Greek coffeeMore of Greek coffee: Frappé, shaken – not stirred and Freddo

Actually, another kind of coffee really deserves to be called Greek as it was accidentally invented by a Greek in Thessaloniki in 1957. He wanted to make an instant coffee but didn’t have access to hot water and ended up shaking the coffee with some cold water and sugar, which resulted in a thick foamy substance. He then added more water, some ice-cubes and a straw and the legendary drink was born! This so-called ‘frappé’ (‘shaken’ in French) is enjoyed nationwide although Thessaloniki can rightfully claim it as ‘their’ drink and you will see people of all ages enjoy this drink at any time of the day, in any workplace, walking the streets or hurrying to work: this drink fits every occasion!

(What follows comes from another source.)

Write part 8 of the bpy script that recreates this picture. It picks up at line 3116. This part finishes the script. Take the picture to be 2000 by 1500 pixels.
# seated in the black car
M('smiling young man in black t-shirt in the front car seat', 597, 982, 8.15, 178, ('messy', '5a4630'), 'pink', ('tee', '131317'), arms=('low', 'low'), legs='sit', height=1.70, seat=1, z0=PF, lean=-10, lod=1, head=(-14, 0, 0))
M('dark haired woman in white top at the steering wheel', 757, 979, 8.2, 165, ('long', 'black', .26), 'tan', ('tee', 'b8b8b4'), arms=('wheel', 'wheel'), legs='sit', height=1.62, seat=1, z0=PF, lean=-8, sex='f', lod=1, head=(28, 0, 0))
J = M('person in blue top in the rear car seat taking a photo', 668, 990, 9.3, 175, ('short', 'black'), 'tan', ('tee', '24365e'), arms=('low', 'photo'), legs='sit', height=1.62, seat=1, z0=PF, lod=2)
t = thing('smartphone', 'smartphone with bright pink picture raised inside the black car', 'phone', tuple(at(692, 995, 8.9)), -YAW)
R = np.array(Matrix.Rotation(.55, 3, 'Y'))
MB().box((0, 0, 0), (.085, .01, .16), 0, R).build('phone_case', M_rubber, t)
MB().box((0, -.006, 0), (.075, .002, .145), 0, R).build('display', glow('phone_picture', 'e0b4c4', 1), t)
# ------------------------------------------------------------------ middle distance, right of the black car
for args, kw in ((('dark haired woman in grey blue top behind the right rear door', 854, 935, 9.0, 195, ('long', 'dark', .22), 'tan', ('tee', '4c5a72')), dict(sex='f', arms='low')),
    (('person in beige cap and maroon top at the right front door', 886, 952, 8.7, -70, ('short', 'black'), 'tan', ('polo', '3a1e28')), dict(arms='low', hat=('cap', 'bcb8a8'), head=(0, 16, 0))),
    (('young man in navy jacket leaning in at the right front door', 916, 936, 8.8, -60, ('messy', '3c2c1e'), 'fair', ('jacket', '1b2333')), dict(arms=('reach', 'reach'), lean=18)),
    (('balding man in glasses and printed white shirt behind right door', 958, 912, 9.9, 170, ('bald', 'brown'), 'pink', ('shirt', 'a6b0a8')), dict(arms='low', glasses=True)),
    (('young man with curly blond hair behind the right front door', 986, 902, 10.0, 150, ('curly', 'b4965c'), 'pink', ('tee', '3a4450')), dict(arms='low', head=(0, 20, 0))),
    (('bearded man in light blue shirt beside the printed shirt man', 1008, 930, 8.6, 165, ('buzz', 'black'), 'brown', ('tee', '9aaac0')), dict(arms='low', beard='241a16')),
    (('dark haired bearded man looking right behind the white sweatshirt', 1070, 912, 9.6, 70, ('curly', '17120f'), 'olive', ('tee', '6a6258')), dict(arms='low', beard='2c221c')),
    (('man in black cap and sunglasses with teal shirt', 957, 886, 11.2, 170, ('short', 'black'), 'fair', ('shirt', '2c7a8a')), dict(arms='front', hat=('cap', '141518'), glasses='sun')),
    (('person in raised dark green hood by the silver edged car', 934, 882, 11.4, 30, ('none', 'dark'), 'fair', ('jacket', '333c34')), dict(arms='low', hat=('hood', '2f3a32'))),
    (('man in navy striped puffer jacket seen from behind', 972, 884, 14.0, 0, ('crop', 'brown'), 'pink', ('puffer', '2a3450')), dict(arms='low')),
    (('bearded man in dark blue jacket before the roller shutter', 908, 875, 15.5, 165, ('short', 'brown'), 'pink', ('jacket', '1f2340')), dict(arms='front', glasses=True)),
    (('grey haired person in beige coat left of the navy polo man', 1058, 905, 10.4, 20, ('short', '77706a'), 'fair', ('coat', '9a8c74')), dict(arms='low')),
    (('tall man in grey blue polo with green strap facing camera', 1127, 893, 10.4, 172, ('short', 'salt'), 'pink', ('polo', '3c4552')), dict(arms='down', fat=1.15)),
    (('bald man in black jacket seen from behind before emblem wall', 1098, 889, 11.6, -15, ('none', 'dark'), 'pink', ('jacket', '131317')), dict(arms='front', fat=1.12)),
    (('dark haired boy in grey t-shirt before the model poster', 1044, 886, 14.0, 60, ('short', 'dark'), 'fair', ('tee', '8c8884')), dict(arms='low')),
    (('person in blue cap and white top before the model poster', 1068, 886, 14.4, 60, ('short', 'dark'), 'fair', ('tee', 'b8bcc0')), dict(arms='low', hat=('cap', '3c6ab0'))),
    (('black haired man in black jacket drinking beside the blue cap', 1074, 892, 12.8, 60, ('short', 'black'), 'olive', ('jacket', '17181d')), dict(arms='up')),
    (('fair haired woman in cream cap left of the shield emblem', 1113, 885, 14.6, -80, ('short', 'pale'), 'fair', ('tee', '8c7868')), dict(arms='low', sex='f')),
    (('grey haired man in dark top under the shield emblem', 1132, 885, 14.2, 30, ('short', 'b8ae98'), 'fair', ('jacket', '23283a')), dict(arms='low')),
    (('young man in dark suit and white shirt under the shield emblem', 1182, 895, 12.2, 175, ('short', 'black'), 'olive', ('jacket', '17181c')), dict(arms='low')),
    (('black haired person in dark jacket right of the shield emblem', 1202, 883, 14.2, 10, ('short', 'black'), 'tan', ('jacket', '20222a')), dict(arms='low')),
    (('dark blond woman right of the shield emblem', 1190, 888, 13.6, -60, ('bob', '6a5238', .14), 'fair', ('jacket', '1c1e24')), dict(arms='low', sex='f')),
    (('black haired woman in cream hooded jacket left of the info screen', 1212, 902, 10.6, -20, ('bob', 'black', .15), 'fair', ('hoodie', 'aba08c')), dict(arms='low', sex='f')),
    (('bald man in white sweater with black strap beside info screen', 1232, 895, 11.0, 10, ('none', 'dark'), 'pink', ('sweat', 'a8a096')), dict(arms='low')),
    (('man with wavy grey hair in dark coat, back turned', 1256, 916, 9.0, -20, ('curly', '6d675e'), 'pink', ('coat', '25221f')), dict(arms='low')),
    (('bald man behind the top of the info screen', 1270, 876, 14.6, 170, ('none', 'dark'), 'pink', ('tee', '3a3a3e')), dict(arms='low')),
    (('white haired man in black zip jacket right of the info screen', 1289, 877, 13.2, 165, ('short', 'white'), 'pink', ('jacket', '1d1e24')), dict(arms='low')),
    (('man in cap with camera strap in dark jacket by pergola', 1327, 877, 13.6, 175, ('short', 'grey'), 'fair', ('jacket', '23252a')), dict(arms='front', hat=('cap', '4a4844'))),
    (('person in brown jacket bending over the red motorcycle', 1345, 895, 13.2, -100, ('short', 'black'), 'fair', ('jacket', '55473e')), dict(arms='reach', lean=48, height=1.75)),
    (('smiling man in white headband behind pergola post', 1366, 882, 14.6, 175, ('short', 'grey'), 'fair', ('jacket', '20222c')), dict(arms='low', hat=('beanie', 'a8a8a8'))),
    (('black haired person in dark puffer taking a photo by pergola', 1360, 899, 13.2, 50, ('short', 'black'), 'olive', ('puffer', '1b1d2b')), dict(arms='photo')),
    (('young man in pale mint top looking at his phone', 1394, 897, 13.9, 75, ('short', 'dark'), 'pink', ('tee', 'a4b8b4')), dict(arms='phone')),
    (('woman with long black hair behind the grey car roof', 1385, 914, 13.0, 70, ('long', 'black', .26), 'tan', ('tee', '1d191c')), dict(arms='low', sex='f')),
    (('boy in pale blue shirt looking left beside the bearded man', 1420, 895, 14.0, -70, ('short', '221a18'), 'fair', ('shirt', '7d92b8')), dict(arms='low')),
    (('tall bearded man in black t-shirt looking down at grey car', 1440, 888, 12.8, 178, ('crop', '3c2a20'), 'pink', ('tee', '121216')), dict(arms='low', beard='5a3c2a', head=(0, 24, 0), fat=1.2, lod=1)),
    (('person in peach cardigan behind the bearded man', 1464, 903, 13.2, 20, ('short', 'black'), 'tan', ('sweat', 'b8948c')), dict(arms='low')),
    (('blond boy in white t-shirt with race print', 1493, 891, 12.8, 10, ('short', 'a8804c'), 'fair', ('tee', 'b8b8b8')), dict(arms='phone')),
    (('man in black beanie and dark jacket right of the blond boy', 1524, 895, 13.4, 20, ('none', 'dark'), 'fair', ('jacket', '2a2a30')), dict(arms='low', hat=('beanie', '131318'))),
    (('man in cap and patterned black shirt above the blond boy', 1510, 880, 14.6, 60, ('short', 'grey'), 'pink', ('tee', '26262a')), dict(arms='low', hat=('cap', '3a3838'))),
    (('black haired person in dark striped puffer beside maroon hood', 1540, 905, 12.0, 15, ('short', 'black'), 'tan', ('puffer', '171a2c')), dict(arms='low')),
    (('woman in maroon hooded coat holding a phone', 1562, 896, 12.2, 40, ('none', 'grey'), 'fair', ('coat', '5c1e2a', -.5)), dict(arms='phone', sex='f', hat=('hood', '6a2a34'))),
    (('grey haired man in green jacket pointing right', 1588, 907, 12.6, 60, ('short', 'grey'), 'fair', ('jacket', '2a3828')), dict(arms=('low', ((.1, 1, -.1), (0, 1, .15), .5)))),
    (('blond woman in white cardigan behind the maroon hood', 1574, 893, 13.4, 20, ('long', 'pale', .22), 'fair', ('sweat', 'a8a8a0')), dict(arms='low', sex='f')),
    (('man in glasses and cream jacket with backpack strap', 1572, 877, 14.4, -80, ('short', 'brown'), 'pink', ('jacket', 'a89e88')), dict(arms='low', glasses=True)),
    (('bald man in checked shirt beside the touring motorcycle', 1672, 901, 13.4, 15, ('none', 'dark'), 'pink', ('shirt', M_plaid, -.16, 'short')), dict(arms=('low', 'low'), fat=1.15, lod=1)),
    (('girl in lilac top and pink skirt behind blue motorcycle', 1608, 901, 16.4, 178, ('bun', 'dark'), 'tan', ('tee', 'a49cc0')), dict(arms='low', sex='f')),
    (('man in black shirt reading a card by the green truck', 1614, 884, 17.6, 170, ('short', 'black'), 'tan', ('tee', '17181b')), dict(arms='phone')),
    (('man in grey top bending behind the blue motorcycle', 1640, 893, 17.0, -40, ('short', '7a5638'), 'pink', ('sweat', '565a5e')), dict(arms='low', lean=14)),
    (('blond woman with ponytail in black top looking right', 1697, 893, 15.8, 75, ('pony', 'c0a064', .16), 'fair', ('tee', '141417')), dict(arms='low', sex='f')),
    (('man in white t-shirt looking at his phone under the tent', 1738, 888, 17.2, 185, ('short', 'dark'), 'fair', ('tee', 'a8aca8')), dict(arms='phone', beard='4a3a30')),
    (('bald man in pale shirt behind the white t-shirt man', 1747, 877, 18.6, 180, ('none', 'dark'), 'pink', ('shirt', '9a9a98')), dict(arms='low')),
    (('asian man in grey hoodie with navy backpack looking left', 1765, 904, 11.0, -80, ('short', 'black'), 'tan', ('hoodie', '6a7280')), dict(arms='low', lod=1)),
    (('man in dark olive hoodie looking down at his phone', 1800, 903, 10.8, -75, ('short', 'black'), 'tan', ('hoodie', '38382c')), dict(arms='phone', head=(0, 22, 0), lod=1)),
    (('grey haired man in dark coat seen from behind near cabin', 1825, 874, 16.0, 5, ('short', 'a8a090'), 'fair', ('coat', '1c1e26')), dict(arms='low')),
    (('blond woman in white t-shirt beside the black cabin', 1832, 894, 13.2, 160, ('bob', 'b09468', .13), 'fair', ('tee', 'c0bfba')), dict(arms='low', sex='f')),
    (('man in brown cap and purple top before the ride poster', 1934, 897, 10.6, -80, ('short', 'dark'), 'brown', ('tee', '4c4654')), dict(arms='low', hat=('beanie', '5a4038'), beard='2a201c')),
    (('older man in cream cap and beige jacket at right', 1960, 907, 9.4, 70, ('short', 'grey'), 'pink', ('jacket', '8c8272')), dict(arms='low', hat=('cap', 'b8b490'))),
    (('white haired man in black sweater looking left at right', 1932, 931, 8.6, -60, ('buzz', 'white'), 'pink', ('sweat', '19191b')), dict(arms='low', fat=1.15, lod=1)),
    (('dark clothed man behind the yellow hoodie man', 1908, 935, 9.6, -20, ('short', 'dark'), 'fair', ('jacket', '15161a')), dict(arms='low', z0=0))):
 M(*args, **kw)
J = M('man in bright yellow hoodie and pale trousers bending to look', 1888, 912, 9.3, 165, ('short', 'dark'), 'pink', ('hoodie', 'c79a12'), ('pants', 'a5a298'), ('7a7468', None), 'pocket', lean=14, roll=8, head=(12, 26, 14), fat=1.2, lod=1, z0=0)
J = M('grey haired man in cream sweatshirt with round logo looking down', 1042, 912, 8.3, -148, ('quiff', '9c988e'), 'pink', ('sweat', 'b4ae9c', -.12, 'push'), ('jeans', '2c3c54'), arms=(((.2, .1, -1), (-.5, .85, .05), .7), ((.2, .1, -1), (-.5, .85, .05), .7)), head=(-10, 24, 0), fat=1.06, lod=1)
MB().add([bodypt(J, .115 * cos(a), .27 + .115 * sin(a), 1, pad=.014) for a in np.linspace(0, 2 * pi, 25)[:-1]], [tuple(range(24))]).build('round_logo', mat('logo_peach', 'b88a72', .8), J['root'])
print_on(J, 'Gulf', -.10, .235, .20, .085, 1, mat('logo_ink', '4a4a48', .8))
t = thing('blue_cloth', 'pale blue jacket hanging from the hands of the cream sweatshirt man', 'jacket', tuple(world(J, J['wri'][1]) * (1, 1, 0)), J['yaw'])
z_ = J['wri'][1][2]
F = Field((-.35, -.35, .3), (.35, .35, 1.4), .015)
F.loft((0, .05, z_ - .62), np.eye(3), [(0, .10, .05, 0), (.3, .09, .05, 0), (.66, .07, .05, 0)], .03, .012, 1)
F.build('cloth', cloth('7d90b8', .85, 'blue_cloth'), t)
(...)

Another Greek invention is the Espresso Freddo, which is prepared by making a regular espresso, Italian style. It is then poured into a metal shaker containing ice-cubes in order to make it cool down quickly. This drink is also served with ice-cubes and a straw and again it gives you an excuse to take it easy, ‘halara’ as they say in Thessaloniki!

Now, all these cold drinks are very refreshing, especially on a hot summer day, but please bear in mind that strong coffee is their main ingredient and if you make the mistake of drinking it fast, the way our Italian friends drink their espresso, your stomach may disagree. These drinks are made to last, to be enjoyed over a long time, either alone or with friends!